Bob Ford: Offense is the problem

Posted: October 17, 2010

All right, now the numbers are starting to add up a little, like the leaves that fall quietly from the trees and suddenly there is a stack of them there on the lawn.

The Phillies have played four postseason games and scored a total of 16 runs, seven of which came in a game when the Cincinnati Reds decided to leave their gloves in the dugout. They have 28 hits in those four games and are batting .212.

This isn't a lull any longer, a momentary downturn, a hiccup as the postseason begins. This is a slump and if it doesn't end Sunday night against Jonathan Sanchez of the Giants, then you can take the World Series ticket money and invest it in bean curd futures.

"Yeah, I'm concerned with that. We struck out what, 12-13 times. We've got to hit better," manager Charlie Manuel said. "We're capable of doing it. We just have to do it."

There's nothing particularly shameful about getting shut down by Tim Lincecum, the Giants' starter in San Francisco's Game 1 win. It happens to teams all the time. It doesn't have to happen, however, on a night when Lincecum couldn't throw his fastball for a strike most of the game, which was the case on Saturday.

The Phillies didn't get to Lincecum, not because it wasn't possible to get to him. They just didn't do it, and they wasted a start from Roy Halladay that was perfectly serviceable and would have been good enough for the win if they had put a couple of more runs on the scoreboard.

Halladay had just about the same day as Lincecum, really, but just had worse luck. He gave up two home runs, as did Lincecum, but didn't get lucky when Raul Ibanez went to the warning track in left center in the sixth inning and couldn't come up with a catch on a Pat Burrell drive that might not even have hit the wall if Ibanez didn't get in the way. One run scored on that double and another when Juan Uribe followed with a base hit.

So, a pair of somewhat cheap two-out runs score, and what could have been a 3-2 win became a 4-3 loss. It happens. Phillies' fans with time to kill until Sunday's game can decide whether Burrell would have caught Burrell's hit, and ponder the weird juxtaposition of the two leftfielders from recent postseasons. (Here's one vote: Burrell wouldn't have gotten within 10 feet of it.)

The loss is next to Halladay's name, but it should be spread around the lineup. The Phillies were 0-for-4 with runners in scoring position, and didn't put one on base in scoring position after the third inning.

There were those two bright flashes of lightning when Carlos Ruiz homers in the third inning, and when Jayson Werth crushed one the opposite way with Chase Utley on first in the sixth. Otherwise, it was very quiet and the leaves are stacking up on the lawn. At the moment, the top two hitters in Charlie Manuel's batting order are 5-for-31 (.161) in the playoffs.

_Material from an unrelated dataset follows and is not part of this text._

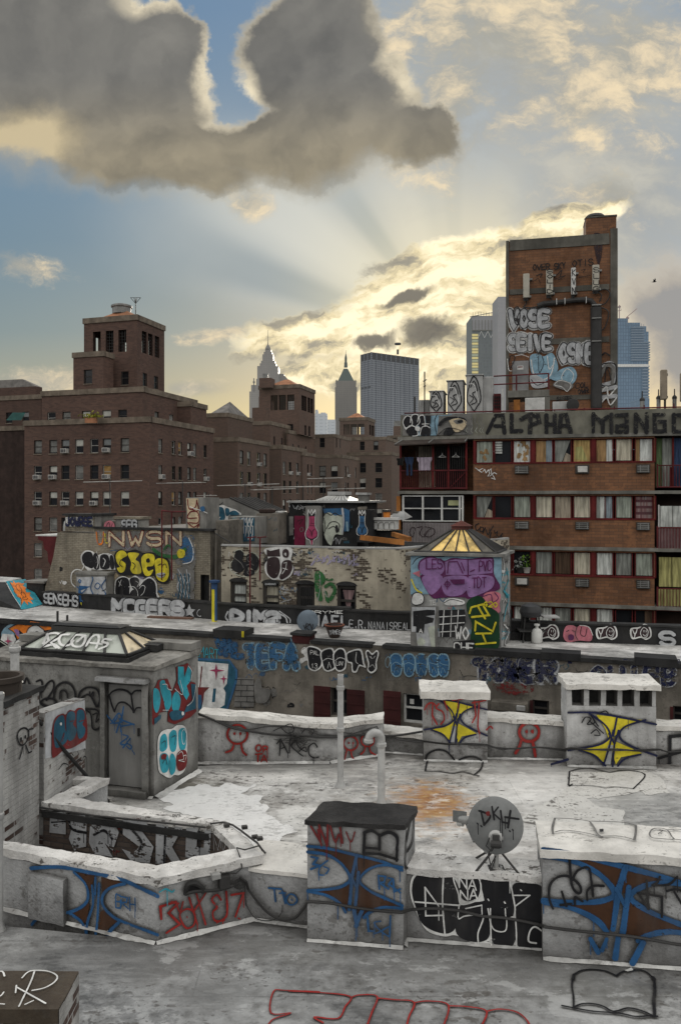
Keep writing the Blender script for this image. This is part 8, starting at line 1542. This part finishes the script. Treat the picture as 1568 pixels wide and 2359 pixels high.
Q7,Q8=G(1505,1762,R0)+Vector((0,.1,0)),G(1568,1764,R0)+Vector((0,.1,0));Q8=Q7+(Q8-Q7).normalized()*7;FW4=farwall('far white parapet at the right edge with black letter',[Q7,Q8],[pz(1670,Q7.y)]*2)
fp1,fp2,fp3,fp4=Plane(Q0,Q1),Plane(Q1,Q2),Plane(Q5,Q6),Plane(Q7,Q8)
def stick(parent,pl,view,cx,cy,r,legs,w,label):paint(parent,pl,view,[('c','r',w,' '.join(f'{cx+r*1.05*math.cos(a):.0f},{cy+r*math.sin(a):.0f}' for a in[i*.6283 for i in range(10)]))]+[('s','r',w,l)for l in legs]+[('c','r',w*.8,f'{cx-r*.35},{cy-r*.1} {cx-r*.25},{cy-r*.15} {cx-r*.28},{cy}'),('c','r',w*.8,f'{cx+r*.28},{cy-r*.1} {cx+r*.36},{cy-r*.15} {cx+r*.34},{cy}')],label,.08,base=.03)
stick(FW1,fp1,'h',350,770,62,['325,830 315,870 275,888','375,830 385,880 408,904'],15,'red round face with two legs')
paint(FW1,fp1,'h',[('c','r',10,'470,862 480,842 498,842 506,862 494,880 478,878'),('l','r',10,'520,885 518,846'),('s','r',10,'518,846 545,850 540,868 520,870'),('l','r',10,'470,900 512,896'),('l','r',10,'486,900 484,950'),('l','r',10,'505,950 525,905 548,960'),('l','r',9,'508,935 540,935'),('l','k',9,'608,830 632,800 625,905'),('l','k',9,'632,800 680,890'),('l','k',8,'640,860 660,850'),('s','k',8,'690,890 695,800 735,810 700,840 750,890 780,910'),('s','k',7,'720,780 750,850 800,880 790,850 750,880'),('s','k',9,'870,850 850,825 815,850 820,900 850,920 880,915'),('s','k',6,'585,745 640,720 700,700 720,740 680,760 640,730'),('s','k',6,'770,760 800,730 850,740 830,780')],'red OPTA letters and black scrawled tag',.1,base=.03)
stick(FW1,fp2,'h',1085,830,44,['1060,870 1050,910 1045,935','1085,880 1095,920 1122,938'],11,'red round face behind the tall pipe')
stick(FW1,fp2,'h',1195,810,40,['1180,850 1170,880 1150,900','1205,850 1215,885 1248,905'],11,'red round face behind the bent pipe')
stick(FW3,fp3,'i',718,736,52,['672,785 662,820 642,852','736,785 745,830 752,870'],18,'red round face with two straight legs')
paint(FW4,fp4,'i',[('l','k',20,'1500,930 1502,760 1580,752 1585,840 1510,850'),('l','k',18,'1440,880 1580,840')],'thick black letter at the right edge',.08,base=.03)
def farchim(label,k,x0,x1,xc0,xc1,ybl,ybr,ycap,ycb,ybk,slots=None):
 A,B=G(*v(k,x0,ybl),R0),G(*v(k,x1,ybr),R0);pl=Plane(A,B);t_=thing('chimney_stack',(A+B)/2,label,'chimney');ub=pl.u(v(k,x1,0)[0])
 zc0=pl.uv(*v(k,(x0+x1)/2,ycb))[1];zc1=pl.uv(*v(k,(x0+x1)/2,ycap))[1];b=MB();zs=zc0
 if slots:zs=pl.uv(*v(k,(x0+x1)/2,slots[1]))[1]
 b.pbox(pl,0,ub,R0-.2,zs,-.5,0,m_wp2);o=obj('stack',b,t_,rough=(.4,.006,3),smooth=40)
 if slots:
  b=MB();xs=[x0]+[x for s in slots[2]for x in s]+[x1]
  for i in range(0,len(xs),2):b.pbox(pl,pl.u(v(k,xs[i],0)[0]),pl.u(v(k,xs[i+1],0)[0]),zs-.003,zc0,-.5,-.002,m_wp2)
  b.pbox(pl,.01,ub-.01,zs,zc0,-.28,-.24,m_tar);obj('vent_pier',b,t_,rough=(.3,.01,4),smooth=40)
 b=MB();c0,c1_=pl.u(v(k,xc0,0)[0]),pl.u(v(k,xc1,0)[0]);b.pbox(pl,c0,c1_,zc0+.002,zc1,-.62,.08,m_capw)
 for q in b.v[4:]:
  if(q-pl.o).dot(pl.n)<-.3:q.z+=.06
 obj('cap',b,t_,rough=(.16,.026,5),smooth=40);return t_,pl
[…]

Just for laughs, and just to keep the season alive, it might be time to switch things up a little bit. It's hard to lobby for returning Jimmy Rollins to the top of the batting order – he's 1-for-15 in the postseason – but what's the alternative? Rollins likes leading off, he's more comfortable leading off, and he hit .297 against lefthanders during the regular season.

When Manuel was asked about the lineup before Saturday's opener, and specifically about using Victorino in the leadoff spot he said, in part, "He's done pretty good there and we've been winning . . ."

True enough, but now the Phillies have lost a playoff series opener for the first time since 2007 and there's no more wiggle room. Even if Roy Oswalt comes through in Game 2, the Phillies will have to win a game on the road just to see Citizens Bank Park again, and that's never a good feeling.

"I'll think about that. I'll think about a lot of things tonight," Manuel said after the game, asked above returning Rollins to the top of the order. "We got to find a way to put together more offense."

It's not time to panic, but it is time to figure out a way to jump start things on the offensive side. A little bit of juggling can't really hurt. Not when the team is batting .212 and letting decent pitching performances gain them nothing. Not when the next loss – if it arrives immediately – would sound such a solemn note.

We talk about pitching, and talk about pitching, and it is what gives the Phillies a chance to win on most nights, which is a refreshing change. The challenge in winning another championship will be in taking that chance and doing something with it.